20 Dec 2004

Kata Kabanova at the Met

Janacek’s Kata Kabanova began this year’s run at the Met on Friday night with a very new cast including two important and highly successful debuts. This is Janacek late in his career, writing on a Russian subject by the playwright Ostrovsky. His admiration for Russian culture and literature may also have led him to follow Anton Chekhov’s example — Kata moves swiftly with the sense that any extraneous word or note has been rigorously pruned away — it is an opera that speaks directly and powerfully to its audience. Last night’s audience — the Met was at least 90% full — reacted with enthusiasm that bordered on delirium when the final curtain rose again for beloved Finnish soprano Karita Mattila’s pride-of-place first solo bow.

Janacek's Kata Kabanova began this year's run at the Met on Friday night with a very new cast including two important and highly successful debuts.

This is Janacek late in his career, writing on a Russian subject by the playwright Ostrovsky. His admiration for Russian culture and literature may also have led him to follow Anton Chekhov's example — Kata moves swiftly with the sense that any extraneous word or note has been rigorously pruned away — it is an opera that speaks directly and powerfully to its audience. Last night's audience — the Met was at least 90% full — reacted with enthusiasm that bordered on delirium when the final curtain rose again for beloved Finnish soprano Karita Mattila's pride-of-place first solo bow.

Ms. Mattila is not perfect. Let's get out of the way the fact that the lower voice is rather dry and not the most interesting register she possesses. Beyond that, her Kata moved from strength to strength as she created a wholly convincing character and sang the role with blazing conviction, beauty of tone and a glorious upper register. Particularly in act 3 her talents as an actress were astonishing — her physicality in expressing Kata's self revulsion, then the poignancy and aching need for some kind of physical contact from the feckless Boris, then the radiant calm with which she sang that birds would fly over her grave and bring their young with them. Then she turned and instead of an actressy leap into the Volga, she simply dropped off the riverbank and let herself be absorbed in the ever-flowing river's history. The woman next to me gasped; when it was all over the crowd went crazy.

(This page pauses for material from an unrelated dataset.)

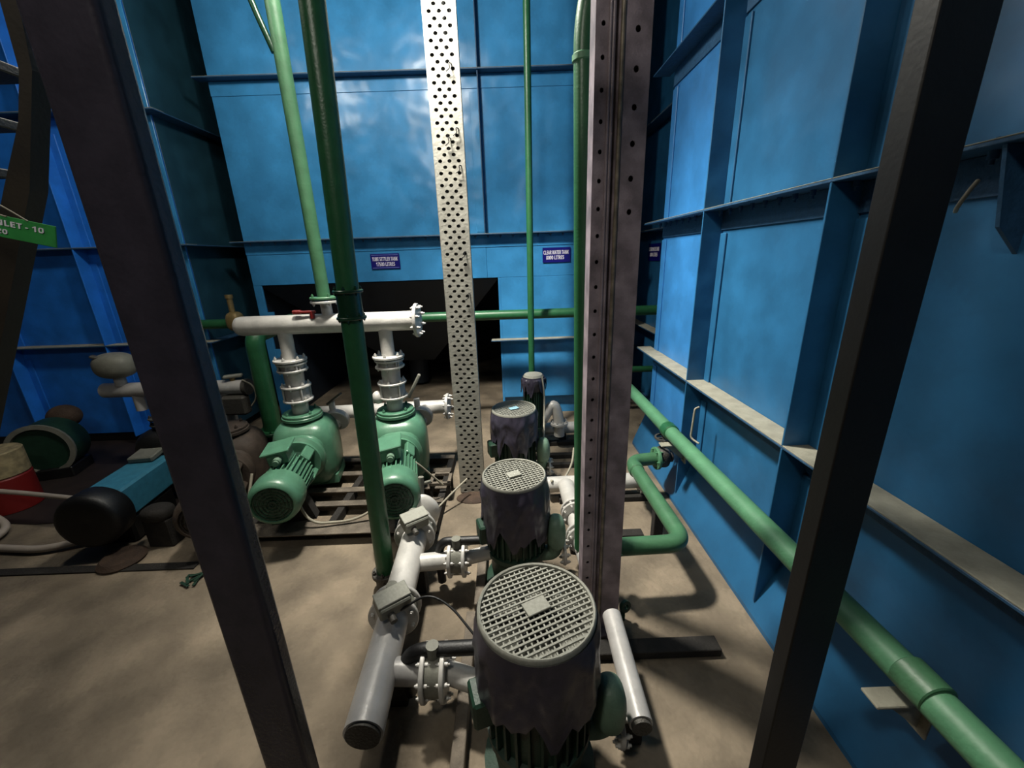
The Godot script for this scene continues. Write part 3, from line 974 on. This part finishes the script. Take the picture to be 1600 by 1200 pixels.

Judith Forst provided a scary Kabanicha, ramrod straight, seethingly intolerant, demanding, manipulative, ultimately unbearable and so wonderfully tempting to hate. Along the revival's director Paula Williams and the rock-solid bass Vladimir Ognovenko as Dikoj, Forst has reimagined the bizarre little scene for Kababicha and Dikoj in act 2. Formerly played as a scene where the drunk and slobbering Dikoj disgusts her, she is now visibly aroused and the scene ends with Dikoj on his knees clutching her hips and buttocks with his face buried in her bodice. The curtain quickly falls on what will certainly be a monstrous and morally hypocritical coupling in contrast to the healthier mating of Varvara (the luminous Magda Kozena) and Vana Kudrias (Ramond Very is a superbly detailed and sympathetic performance) or the tragic one of Kata and Boris.

Tenor Jorma Silvasti displayed warm and shimmering tone as Boris and Chris Merritt presented the spineless, trapped but well-meaning Tichon to the life. In his Met debut, conductor Jiri Belohlavek let a taut, propulsive and very beautiful reading of the score, seconded by the Met orchestra in top form. The cast was strongly applauded but it all paled next to the reception for Ms. Mattila. This was a star performance totally at service to the role and the work, sung and acted by a star performer at the height of her art.